Yes, we Presbyterians know how to party like it’s 1955.

In all seriousness, while there is much to critique my denominational family concerning a great many things, there is a genuine sense of family for many of us who attend our biennial national gathering. At our worst we model the full spectrum of  human brokeness and at our best, we allow the Holy Spirit to move in and through our hearts, minds and actiona. It’s a frustratingly wacky family, but it’s my family.

One of the geekiest and loveliest parts of our General Assembly is the election of our Moderator. This is the person who moderates the week-long meeting of roughly 1,000 commissioners and then travels and speaks on behalf of the denomination for the following two years. I held this office from 2008-2010 and, while exhausting beyond belief on so many levels, it was a great honor to serve. It really was. As a denomination without a bishop in our structure, the Moderator has no real political power, but there is a great affection for and openness to the office by more folks than I had ever expected. Easy to dismiss as an irrelevant position – and that reality is clearer at some times more than others – it’s still an important part of our denominational life together.

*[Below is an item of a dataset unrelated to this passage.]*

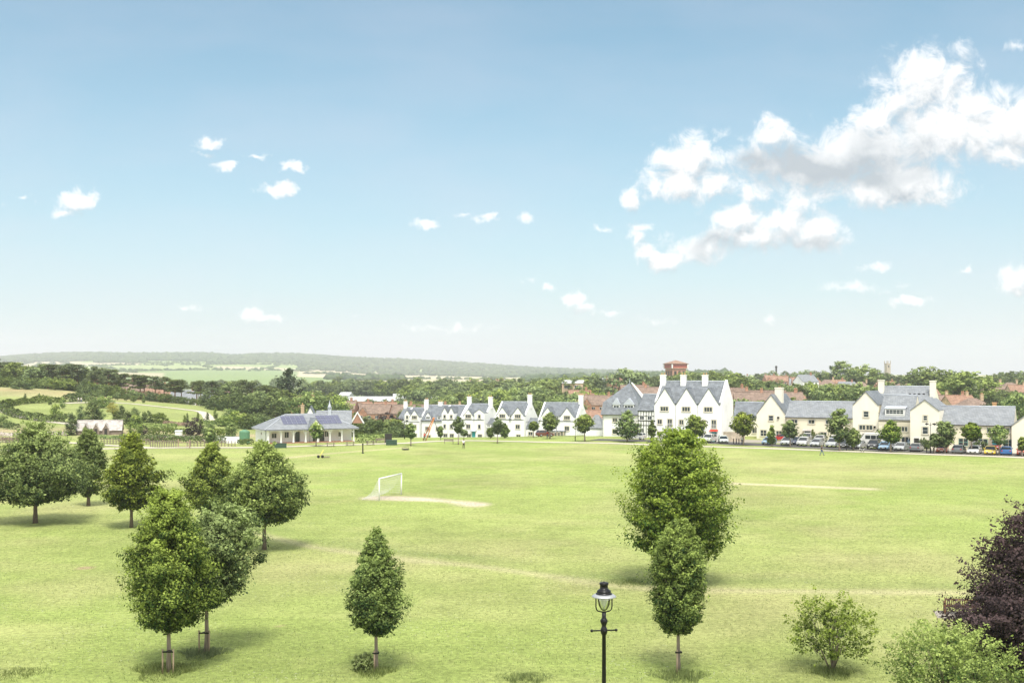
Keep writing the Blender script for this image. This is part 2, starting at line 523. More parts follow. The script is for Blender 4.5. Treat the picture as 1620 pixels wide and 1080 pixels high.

This year there are five candidates who have declared their intentions to “stand” for Moderator: Rev. Janet Edwards of Pittsburg Presbytery, Rev. Robert M. Austell Jr. of Charlotte Presbytery, Rev. Randy Branson of Palo Duro Presbytery; Rev. Sue Krummel of Great Rivers Presbytery; and Rev. Neal Presa of Elizabeth Presbytery. We do not “run” for the office, as this is not about a campaign for an individual to win, but a calling to for a community to discern. Part of that process is that the candidates answer questions before and during General Assembly from various organizations and entities. It will be completely up to them whether or not they respond and there is a general understanding that all candidates should be included in all public discussions.

This year I am going to pose a few questions to the  candidates as well as to those whom they have selected, should they be elected, to serve as vice-moderator. I will post their responses and links in the next few weeks.

This is where you come in.

One of the questions that I am going to ask them to answer is a wild card: “Answer one question that you would like to answer but have not been asked and/or select from any submitted on this blog post.” So if you have a question that you hope one/all might answer, please leave it in the comment section. It will be totally up to each candidate to choose which and whether they choose one from this pool of questions, but you never know. I will be sending the full slate of my questions to the candidates this weekend, so if you add your contribution soon the more likely it will be answered by one of the candidates.

DISCLAIMER: Just to be clear, I am doing this on my own and not as any official action of any General Assembly entity.